After the Swiss Alps had been discovered for them, people began to feel interest in their native mountains; Zimmermann led the way with his observations on a journey in the Harz 1775, and Gatterer in 1785 published A Guide to Travelling in the Harz in five volumes.
In 1806 appeared Nicolas's Guide to Switzerland, in 1777 J.T. Volkmar's Journey to the Riesengebirge, and before long each little country and province, be it Weimar, Mecklenburg, or the Mark, had discovered a Switzerland within its own boundaries, with mountains as much like the Swiss Alps as a charming little girl is like a giant.
It was the opening of men's eyes to the charms of romantic scenery at home.
The Isle of Rügen too, Swedish at that time, with its striking contrasts of deep blue bays and inlets, chalk rocks and beech woods, came into fashion with lovers of Nature, especially after the road from Sagard to Stubbenkamer had been improved[[17]]--so much so, in fact, that in 1805 Grümbke was complaining that many people only went there to feast, not to enjoy the scene:
You know I am no foe to pleasure, and appreciate my food and drink after physical exertion as much as any one; but it is desecration to make that the main object here.
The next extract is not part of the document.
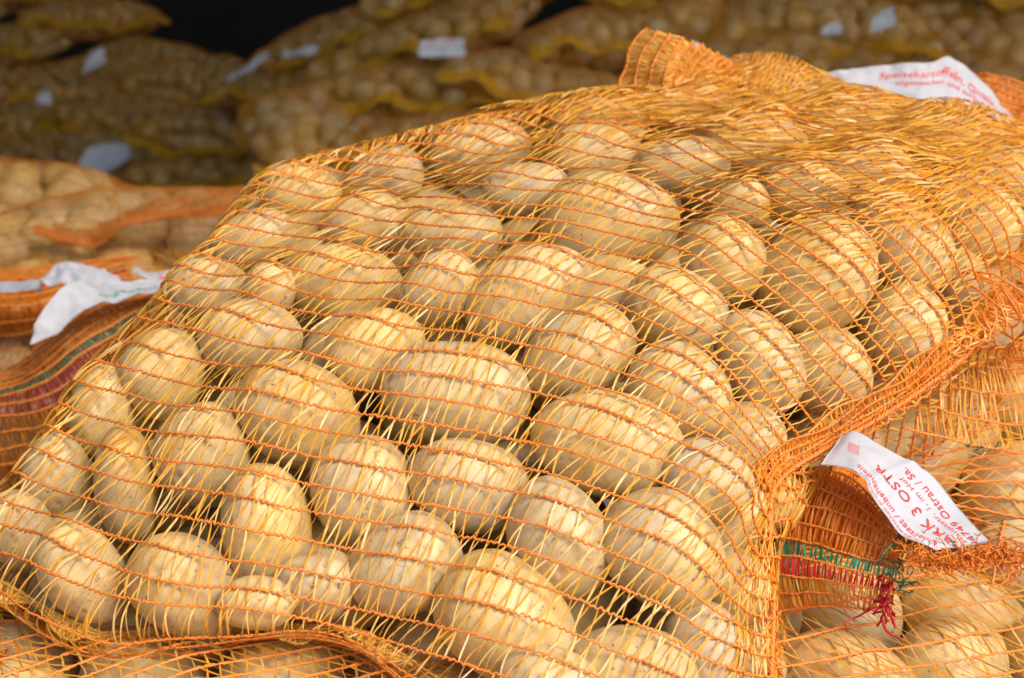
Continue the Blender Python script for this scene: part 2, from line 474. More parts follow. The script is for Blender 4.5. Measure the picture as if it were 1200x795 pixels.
# ------------------------------------------------------------------ main sack
# depth of the sack's envelope (metres from the camera) at photo positions
DC = np.array([(-60, 795, 1.10), (0, 795, 1.07), (300, 795, 1.03), (600, 795, 1.00), (905, 795, 1.05),
 (-40, 650, 1.12), (150, 650, 1.06), (300, 650, 1.05), (600, 650, 1.035), (850, 650, 1.06), (905, 650, 1.10),
 (60, 520, 1.15), (300, 500, 1.10), (600, 500, 1.08), (850, 520, 1.09), (960, 540, 1.15),
 (200, 350, 1.22), (400, 350, 1.17), (600, 350, 1.145), (900, 350, 1.15), (1060, 400, 1.18), (1160, 400, 1.25),
 (300, 230, 1.32), (500, 250, 1.25), (700, 250, 1.22), (900, 250, 1.20), (1100, 270, 1.22), (1200, 330, 1.29),
 (430, 185, 1.38), (560, 165, 1.36), (700, 180, 1.31), (900, 180, 1.29), (1100, 180, 1.30), (1230, 220, 1.36),
 (700, 122, 1.50), (850, 120, 1.46), (1000, 130, 1.44), (1200, 160, 1.46), (800, 95, 1.58), (960, 94, 1.60), (1150, 118, 1.60), (1280, 180, 1.55),
 (700, 900, .98), (905, 960, 1.02), (500, 900, .98)])
_s = 400.0
def _phi(r): return r ** 2 * np.log(r + 1e-9)
_X = DC[:, :2] / _s
_K = _phi(np.linalg.norm(_X[:, None] - _X[None], axis=-1)) + np.eye(len(_X)) * 2e-3
_Pm = np.c_[np.ones(len(_X)), _X]
_A = np.block([[_K, _Pm], [_Pm.T, np.zeros((3, 3))]])
_w = np.linalg.solve(_A, np.r_[DC[:, 2], 0, 0, 0])
def depth(px, py):
    q = np.stack([np.asarray(px, float), np.asarray(py, float)], -1) / _s
    k = _phi(np.linalg.norm(q[..., None, :] - _X, axis=-1))
    return k @ _w[:-3] + _w[-3] + q @ _w[-2:]

ROWS = [
 [(-75, 668), (0, 690), (60, 718), (130, 736), (200, 728), (300, 726), (400, 742), (520, 806), (700, 890), (905, 960)],
 [(-50, 622), (30, 640), (90, 668), (160, 695), (240, 705), (300, 708), (400, 726), (600, 778), (750, 832), (905, 880)],
 [(30, 543), (127, 578), (207, 592), (300, 608), (400, 624), (600, 662), (750, 718), (830, 765), (870, 780), (908, 785)],
 [(88, 440), (187, 466), (283, 480), (400, 502), (533, 522), (680, 557), (780, 600), (840, 655), (872, 690), (908, 700)],
 [(183, 350), (270, 364), (400, 392), (533, 410), (640, 428), (740, 460), (815, 500), (862, 550), (890, 590), (910, 612), (925, 600)],
 [(250, 285), (320, 292), (400, 306), (550, 318), (690, 345), (800, 395), (870, 452), (912, 510), (945, 540), (1000, 522)],
 [(325, 205), (400, 212), (530, 228), (660, 240), (800, 268), (880, 310), (960, 378), (1025, 450), (1050, 476), (1090, 455)],
 [(540, 147), (640, 154), (800, 170), (900, 200), (987, 240), (1060, 290), (1105, 350), (1120, 408), (1155, 395)],
 [(690, 122), (800, 130), (900, 145), (1000, 165), (1100, 200), (1165, 255), (1190, 320), (1180, 372), (1200, 352)],
 [(790, 98), (900, 105), (1000, 124), (1100, 147), (1200, 186), (1240, 240), (1235, 300), (1245, 330)],
 [(850, 88), (960, 102), (1060, 121), (1150, 139), (1230, 168), (1280, 220), (1290, 290), (1300, 320)]]
NC = 30
ctrl = []
for r in ROWS:
    q = resample(r, NC); ctrl.append(at(q[:, 0], q[:, 1], depth(q[:, 0], q[:, 1])))
ctrl = np.array(ctrl)
# the hidden back and underside, closing the sack
def off(a, v): return a + np.array(v)
back = [off(ctrl[-1], (0.01, .05, -.02)), off(ctrl[-1], (.02, .09, -.09)), off(ctrl[-1], (.0, .07, -.18))]
und = [off(ctrl[0], (0, .16, -.014)), off(ctrl[0], (0, .05, -.009))]
ctrl = np.concatenate([np.array(und), ctrl, np.array(back)])
lft = [off(ctrl[:, :1], (-.01, .12, -.12)), off(ctrl[:, :1], (-.012, .05, -.04))]
rgt = [off(ctrl[:, -1:], (-.012, .04, -.03)), off(ctrl[:, -1:], (-.06, .10, -.05))]
ctrl = np.concatenate([lft[0], lft[1], ctrl, rgt[0], rgt[1]], 1)
TN = 190
Gt, dpar = interp_rows(ctrl, TN)
# columns: resample more finely
SN = 300
Gs, _ = interp_rows(np.swapaxes(Gt, 0, 1), SN)
MG = np.swapaxes(Gs, 0, 1)
_, _, MN = grads(MG)
if (MN[TN // 2, SN // 2] @ F_) > 0: MN = -MN
for _ in range(6):                                    # soften the normals before offsetting along them
    MN[1:-1, 1:-1] = (MN[1:-1, 1:-1] * 2 + MN[2:, 1:-1] + MN[:-2, 1:-1] + MN[1:-1, 2:] + MN[1:-1, :-2]) / 6
MN /= np.linalg.norm(MN, axis=-1, keepdims=True)

# px, py, half length, half width, angle (counter-clockwise, degrees), label
POTS = [
 (350, 228, 47, 33, 5, 'pale potato humping the net at the top left shoulder of the big sack'),
 (298, 283, 50, 32, 25, 'greyish potato just below the shoulder, third from the top down the left outline'),
 (250, 341, 50, 34, -15, 'potato bulging on the left outline beside the white tags of the sack behind'),
 (430, 264, 54, 36, 5, 'dull brown potato low under the net, right of the shoulder potato'),
 (526, 276, 60, 38, -5, 'broad tan potato between the dull brown one and the row under the top'),
 (402, 336, 68, 47, -8, 'large smooth potato with a bright upper face in the upper left of the sack'),
 (450, 205, 44, 26, 10, 'flattened looking potato under dense golden net right of the shoulder'),
 (560, 178, 55, 28, 8, 'potato under the dense net at the left end of the top ridge'),
 (292, 396, 62, 38, -12, 'long yellowish potato right above the large grey one on the left side'),
 (614, 345, 77, 52, 30, 'large bright potato with several dark eye scars, tilted up to the right'),
 (716, 262, 82, 46, -6, 'very large grey brown potato lying level in the upper middle'),
 (795, 196, 58, 36, 5, 'grey potato under dense net above the level large one'),
 (680, 416, 70, 54, 32, 'bright glossy potato tilted up right, right of the biggest central one'),
 (533, 459, 84, 59, -5, 'biggest central potato, blunt and bright, at the middle of the sack'),
 (440, 412, 58, 44, 25, 'greenish yellow potato tucked left above the biggest central one'),
 (348, 489, 74, 57, -28, 'large grey potato with a lilac cast left of the middle'),
 (186, 440, 52, 46, 60, 'round potato in golden net on the left slope above the tall pair'),
 (122, 484, 37, 54, 0, 'tall narrow potato making the upper knob of the left outline'),
 (236, 535, 56, 62, 20, 'large yellow potato left of the grey lilac one'),
 (150, 570, 36, 68, 8, 'tall narrow golden potato second from the left outline'),
 (66, 560, 38, 46, 20, 'small potato making the lower knob of the left outline'),
 (22, 622, 36, 45, 30, 'leftmost potato in the low corner of the big sack'),
 (95, 672, 62, 44, -50, 'potato slanting down right above the ruffled hem at the far lower left'),
 (218, 690, 70, 54, -38, 'fat yellow potato slanting down right in the lower left bulge'),
 (314, 621, 52, 72, 5, 'tall egg shaped potato with a bright cheek in the lower left middle'),
 (424, 577, 60, 67, 15, 'upright broad potato below left of the biggest central one'),
 (552, 573, 72, 57, -12, 'spotted potato with grey scab directly below the biggest central one'),
 (475, 665, 66, 54, 35, 'grey topped potato behind the big slanting one near the bottom'),
 (590, 727, 92, 64, -38, 'largest bottom potato slanting down right under glossy tapes'),
 (660, 636, 56, 70, 25, 'golden potato leaning beside a dark gap right of the spotted one'),
 (770, 652, 76, 60, -45, 'pale potato with a white scuffed scar right of the leaning golden one'),
 (722, 526, 90, 58, -12, 'wide grey potato below right of the glossy tilted one'),
 (792, 366, 60, 52, -35, 'bright grey white potato in the middle right, beside a dark gap'),
 (849, 308, 54, 48, -60, 'pale potato under the small round one, right of the middle'),
 (868, 241, 32, 28, 10, 'small round potato perched on a pale one near the upper right'),
 (957, 326, 70, 60, 42, 'large scaly potato in the right half, lit on its upper face'),
 (1055, 285, 66, 50, -42, 'long potato slanting down right near the right shoulder'),
 (945, 226, 50, 38, 5, 'round grey potato under dense net above the large scaly one'),
 (1020, 207, 52, 34, 0, 'potato under dense net second from the right shoulder'),
 (1140, 258, 60, 50, -35, 'rightmost large potato on the right shoulder by the gathered net'),
 (882, 424, 64, 50, -60, 'tall potato with a lit edge left of the pair at the right seam'),
 (968, 436, 50, 50, 20, 'round potato against the gathered seam, lower one of the right pair'),
 (1057, 386, 50, 50, -40, 'round bright potato against the seam, higher one of the right pair'),
 (1130, 342, 36, 46, 20, 'narrow potato squeezed in the right seam corner'),
 (803, 462, 64, 46, -40, 'yellow potato slanting down right above the seam hollow'),
 (868, 522, 48, 50, -50, 'yellowish potato in the net hollow above the lower seam'),
 (374, 684, 46, 42, 0, 'dark low potato between the two big ones at the lower left edge'),
 (322, 700, 42, 30, 0, 'half hidden potato in the fold along the lower edge'),
 (725, 788, 76, 48, -10, 'potato cut by the bottom edge right of the largest bottom one'),
 (815, 740, 44, 54, 20, 'pale potato behind golden net near the bottom right corner of the sack'),
 (850, 605, 46, 52, -40, 'potato behind the gathered net left of the hanging seam'),
 (908, 582, 34, 32, 20, 'potato showing below the seam beside the printed tag'),
 (700, 186, 56, 30, 5, 'flat lying potato under dense golden net in the top middle'),
 (615, 222, 50, 32, 5, 'potato under dense net left of the level large one'),
 (700, 150, 56, 27, 5, 'potato under the top net below the standing corner flap'),
 (800, 128, 60, 24, -5, 'potato near the top ridge to the right of the corner flap'),
 (905, 106, 56, 20, -8, 'highest potato of the ridge, left of the folded tag behind'),
 (885, 172, 58, 30, -5, 'potato under the densest net in the upper right middle'),
 (1000, 145, 62, 22, -8, 'potato near the ridge in front of the folded tag'),
 (1110, 165, 64, 26, -12, 'potato near the ridge at the upper right'),
 (1165, 205, 60, 34, -20, 'potato by the right picture edge under loose tapes'),
 (330, 340, 30, 30, 0, 'small shaded potato between the outline potato and the large smooth one'),
 (530, 340, 46, 38, 20, 'shaded potato in the gap left of the one with eye scars'),
 (800, 560, 50, 42, -30, 'brown potato between the wide grey one and the seam hollow'),
 (655, 800, 60, 46, -10, 'potato at the bottom edge under the largest bottom one'),
 (860, 680, 40, 46, 10, 'potato seen through vertical tapes of the hanging seam')]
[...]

In this dreadfully beautiful wilderness, under these green corridors of beeches, on the battlements of this great dazzling temple, before this huge azure mirror of the sea, only high and serious thoughts should find a place--the whole scene, stamped as it is with majesty and mystery, seems designed to attract the mind to the hidden life of the unending world around it. For this, solitude and rest are necessary conditions, hence one must visit Stubbenkamer either alone or with intimate and congenial friends.